Charly (1968)
6/10
CHARLY AND THE I.Q. FACTORY
17 October 2022
I first saw 'Charly' when I was a kid and liked it very much, most probably because I saw it from a sci- fi angle. (Mentally challenged guy gets syrum that turns him into a brilliant thinker, but it's transitory.) Now, years later, the film seems dated and disturbing for numerous wrong reasons.

Cliff Robertson in the lead commits himself to the part 100%, but he overplays the infantile Charly (very SNL-like) and relies too heavily on sex appeal when he's supposed to be smart. Claire Bloom plays the doctor who falls in love with him, but only after he's 'cured,' i.e. Sophisticated. And Lilia Skala and Dick Van Patten, of all people, play the doctors who have no arc to their characters but to provide a devil's advocate for Bloom.

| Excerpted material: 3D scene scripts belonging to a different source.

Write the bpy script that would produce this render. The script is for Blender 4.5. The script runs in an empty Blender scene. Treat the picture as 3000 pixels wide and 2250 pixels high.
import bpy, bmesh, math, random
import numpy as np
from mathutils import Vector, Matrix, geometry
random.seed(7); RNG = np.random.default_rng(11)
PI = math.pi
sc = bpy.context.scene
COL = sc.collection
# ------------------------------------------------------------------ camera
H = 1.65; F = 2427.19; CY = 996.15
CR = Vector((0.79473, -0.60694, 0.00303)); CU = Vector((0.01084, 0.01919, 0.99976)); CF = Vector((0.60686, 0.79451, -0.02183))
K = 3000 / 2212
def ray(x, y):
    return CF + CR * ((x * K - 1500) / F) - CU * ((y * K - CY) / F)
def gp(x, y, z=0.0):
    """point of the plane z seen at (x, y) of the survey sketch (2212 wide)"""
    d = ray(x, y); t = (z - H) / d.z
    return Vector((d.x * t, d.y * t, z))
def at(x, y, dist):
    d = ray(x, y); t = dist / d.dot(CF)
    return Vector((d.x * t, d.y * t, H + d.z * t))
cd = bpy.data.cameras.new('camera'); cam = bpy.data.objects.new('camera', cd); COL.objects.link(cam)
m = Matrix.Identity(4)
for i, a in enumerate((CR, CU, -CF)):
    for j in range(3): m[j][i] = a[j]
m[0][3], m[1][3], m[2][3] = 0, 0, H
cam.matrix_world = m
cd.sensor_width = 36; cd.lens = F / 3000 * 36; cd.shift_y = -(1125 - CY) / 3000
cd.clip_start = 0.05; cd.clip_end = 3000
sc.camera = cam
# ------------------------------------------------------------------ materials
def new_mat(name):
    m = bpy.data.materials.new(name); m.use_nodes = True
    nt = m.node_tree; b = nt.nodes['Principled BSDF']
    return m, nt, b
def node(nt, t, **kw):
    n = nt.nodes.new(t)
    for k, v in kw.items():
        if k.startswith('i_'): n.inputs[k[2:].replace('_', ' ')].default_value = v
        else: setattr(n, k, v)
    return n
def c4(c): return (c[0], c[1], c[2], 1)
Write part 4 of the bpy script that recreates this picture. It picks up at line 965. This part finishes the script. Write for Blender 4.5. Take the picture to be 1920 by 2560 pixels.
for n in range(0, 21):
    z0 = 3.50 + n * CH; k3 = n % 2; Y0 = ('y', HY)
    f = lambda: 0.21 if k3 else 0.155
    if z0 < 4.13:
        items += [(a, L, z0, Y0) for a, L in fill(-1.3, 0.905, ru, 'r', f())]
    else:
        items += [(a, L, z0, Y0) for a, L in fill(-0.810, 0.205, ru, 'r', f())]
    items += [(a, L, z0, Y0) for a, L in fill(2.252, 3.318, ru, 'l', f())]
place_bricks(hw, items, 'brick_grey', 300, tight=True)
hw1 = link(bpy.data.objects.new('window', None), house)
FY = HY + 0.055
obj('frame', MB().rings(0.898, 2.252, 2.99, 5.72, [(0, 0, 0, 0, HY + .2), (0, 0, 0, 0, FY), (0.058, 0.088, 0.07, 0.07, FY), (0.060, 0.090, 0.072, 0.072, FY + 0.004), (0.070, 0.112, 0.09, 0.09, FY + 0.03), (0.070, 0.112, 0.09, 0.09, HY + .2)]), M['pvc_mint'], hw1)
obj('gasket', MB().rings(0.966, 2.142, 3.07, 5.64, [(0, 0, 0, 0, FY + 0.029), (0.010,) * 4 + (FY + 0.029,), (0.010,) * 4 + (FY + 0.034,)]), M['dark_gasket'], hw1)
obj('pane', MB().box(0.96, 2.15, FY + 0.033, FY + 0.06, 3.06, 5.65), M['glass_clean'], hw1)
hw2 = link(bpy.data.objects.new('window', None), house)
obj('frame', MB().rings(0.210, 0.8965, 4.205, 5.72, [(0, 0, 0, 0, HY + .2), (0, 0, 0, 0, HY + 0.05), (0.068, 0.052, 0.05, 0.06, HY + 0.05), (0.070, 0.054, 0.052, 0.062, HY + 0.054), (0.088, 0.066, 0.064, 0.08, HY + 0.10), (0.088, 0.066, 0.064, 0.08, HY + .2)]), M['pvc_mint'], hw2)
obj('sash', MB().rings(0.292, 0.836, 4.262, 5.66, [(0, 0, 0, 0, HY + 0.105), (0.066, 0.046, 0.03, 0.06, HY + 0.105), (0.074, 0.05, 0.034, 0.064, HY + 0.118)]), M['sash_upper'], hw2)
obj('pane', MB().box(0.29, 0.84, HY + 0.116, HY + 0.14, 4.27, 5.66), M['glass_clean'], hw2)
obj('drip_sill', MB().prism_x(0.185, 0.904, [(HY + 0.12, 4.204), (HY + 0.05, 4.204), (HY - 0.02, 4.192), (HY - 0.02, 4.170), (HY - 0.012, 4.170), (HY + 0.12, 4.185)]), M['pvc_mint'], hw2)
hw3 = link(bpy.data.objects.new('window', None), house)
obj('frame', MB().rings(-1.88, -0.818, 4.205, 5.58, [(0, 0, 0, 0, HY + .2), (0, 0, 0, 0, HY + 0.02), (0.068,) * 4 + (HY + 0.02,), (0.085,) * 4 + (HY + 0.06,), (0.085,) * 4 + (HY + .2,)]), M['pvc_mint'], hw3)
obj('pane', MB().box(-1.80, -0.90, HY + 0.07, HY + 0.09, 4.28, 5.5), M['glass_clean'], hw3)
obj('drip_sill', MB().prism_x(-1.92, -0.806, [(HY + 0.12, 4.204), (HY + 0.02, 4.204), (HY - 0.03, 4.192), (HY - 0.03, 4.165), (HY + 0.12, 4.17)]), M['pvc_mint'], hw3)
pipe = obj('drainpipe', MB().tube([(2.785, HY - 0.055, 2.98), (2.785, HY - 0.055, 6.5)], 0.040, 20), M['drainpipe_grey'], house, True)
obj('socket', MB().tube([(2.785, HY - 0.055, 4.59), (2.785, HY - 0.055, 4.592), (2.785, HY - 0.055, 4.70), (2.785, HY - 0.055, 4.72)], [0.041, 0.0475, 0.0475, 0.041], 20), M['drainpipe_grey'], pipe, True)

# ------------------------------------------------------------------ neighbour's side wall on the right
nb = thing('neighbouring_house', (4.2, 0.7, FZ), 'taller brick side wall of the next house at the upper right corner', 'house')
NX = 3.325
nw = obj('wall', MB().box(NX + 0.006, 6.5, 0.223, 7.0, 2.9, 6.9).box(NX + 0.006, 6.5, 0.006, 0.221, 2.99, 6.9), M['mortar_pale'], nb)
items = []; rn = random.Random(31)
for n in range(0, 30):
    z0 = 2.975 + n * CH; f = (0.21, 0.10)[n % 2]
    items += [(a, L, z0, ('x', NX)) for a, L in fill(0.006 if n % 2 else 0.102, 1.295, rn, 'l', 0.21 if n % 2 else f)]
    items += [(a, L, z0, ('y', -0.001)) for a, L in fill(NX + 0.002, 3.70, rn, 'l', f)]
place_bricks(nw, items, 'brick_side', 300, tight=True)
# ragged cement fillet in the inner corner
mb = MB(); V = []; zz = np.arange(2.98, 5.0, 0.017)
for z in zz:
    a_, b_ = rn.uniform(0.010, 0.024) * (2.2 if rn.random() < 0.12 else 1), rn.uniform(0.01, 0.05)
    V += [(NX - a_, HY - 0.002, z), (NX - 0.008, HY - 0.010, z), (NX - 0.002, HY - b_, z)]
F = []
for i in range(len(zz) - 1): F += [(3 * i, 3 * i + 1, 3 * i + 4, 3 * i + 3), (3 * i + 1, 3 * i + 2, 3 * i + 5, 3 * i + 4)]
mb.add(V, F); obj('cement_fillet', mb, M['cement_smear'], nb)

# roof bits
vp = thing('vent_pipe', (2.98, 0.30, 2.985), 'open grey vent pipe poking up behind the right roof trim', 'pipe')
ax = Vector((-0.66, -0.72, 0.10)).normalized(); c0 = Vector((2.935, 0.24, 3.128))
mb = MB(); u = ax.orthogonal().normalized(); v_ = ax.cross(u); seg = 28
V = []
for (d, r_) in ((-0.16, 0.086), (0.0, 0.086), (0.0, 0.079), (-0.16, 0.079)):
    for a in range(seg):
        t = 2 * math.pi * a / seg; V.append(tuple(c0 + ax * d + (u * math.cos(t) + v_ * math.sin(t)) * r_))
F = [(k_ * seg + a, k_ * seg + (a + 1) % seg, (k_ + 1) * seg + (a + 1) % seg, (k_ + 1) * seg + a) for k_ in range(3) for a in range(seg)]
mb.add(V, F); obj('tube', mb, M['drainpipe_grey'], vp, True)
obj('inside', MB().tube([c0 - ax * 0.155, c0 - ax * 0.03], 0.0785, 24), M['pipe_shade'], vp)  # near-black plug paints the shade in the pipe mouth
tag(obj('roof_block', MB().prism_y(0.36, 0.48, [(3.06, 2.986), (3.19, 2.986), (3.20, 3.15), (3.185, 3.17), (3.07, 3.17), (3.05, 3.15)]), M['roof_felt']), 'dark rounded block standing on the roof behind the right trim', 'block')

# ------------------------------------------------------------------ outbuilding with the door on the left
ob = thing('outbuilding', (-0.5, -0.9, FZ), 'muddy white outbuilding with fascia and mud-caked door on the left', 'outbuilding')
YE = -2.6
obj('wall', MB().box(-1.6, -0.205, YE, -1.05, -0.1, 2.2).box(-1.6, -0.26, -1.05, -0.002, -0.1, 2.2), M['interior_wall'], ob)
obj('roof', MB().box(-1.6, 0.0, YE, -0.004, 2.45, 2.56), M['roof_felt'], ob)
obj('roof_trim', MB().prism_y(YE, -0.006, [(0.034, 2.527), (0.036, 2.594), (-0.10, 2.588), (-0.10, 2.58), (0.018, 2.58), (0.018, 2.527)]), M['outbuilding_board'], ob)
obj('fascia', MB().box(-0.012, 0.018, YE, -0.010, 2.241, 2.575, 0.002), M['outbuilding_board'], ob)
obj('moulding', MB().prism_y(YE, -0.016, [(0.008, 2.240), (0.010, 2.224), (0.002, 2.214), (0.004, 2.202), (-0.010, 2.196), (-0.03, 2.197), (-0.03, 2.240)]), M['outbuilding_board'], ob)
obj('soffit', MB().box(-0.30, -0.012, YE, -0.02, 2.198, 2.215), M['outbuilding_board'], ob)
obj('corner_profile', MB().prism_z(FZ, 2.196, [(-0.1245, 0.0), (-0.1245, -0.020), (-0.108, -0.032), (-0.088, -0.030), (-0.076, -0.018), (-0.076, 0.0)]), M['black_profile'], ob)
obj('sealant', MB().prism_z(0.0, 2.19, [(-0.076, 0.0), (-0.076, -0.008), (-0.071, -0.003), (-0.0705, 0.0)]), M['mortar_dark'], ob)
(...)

Then there is the biker stuff, an embarrassing montage. Which is quickly followed by a mod disco dancing sequence. Well, yes, it was 1968 after all, but the film would benefit from deleting both these silly sequences.

I'm of two minds about Ravi Shankar's musical score: it's sometimes intrusive and yet sometimes very original and interesting.

Also, the film is dated by the use and overuse of the politically incorrect word 'retard,' so be warned if things like that offend you or make you squirm.

Overall, I found the film dramatically slack and overrated. Ron Moody should've won the Best Actor Oscar for "Oliver!" instead of Robertson. What Moody did was a once in a lifetime gig.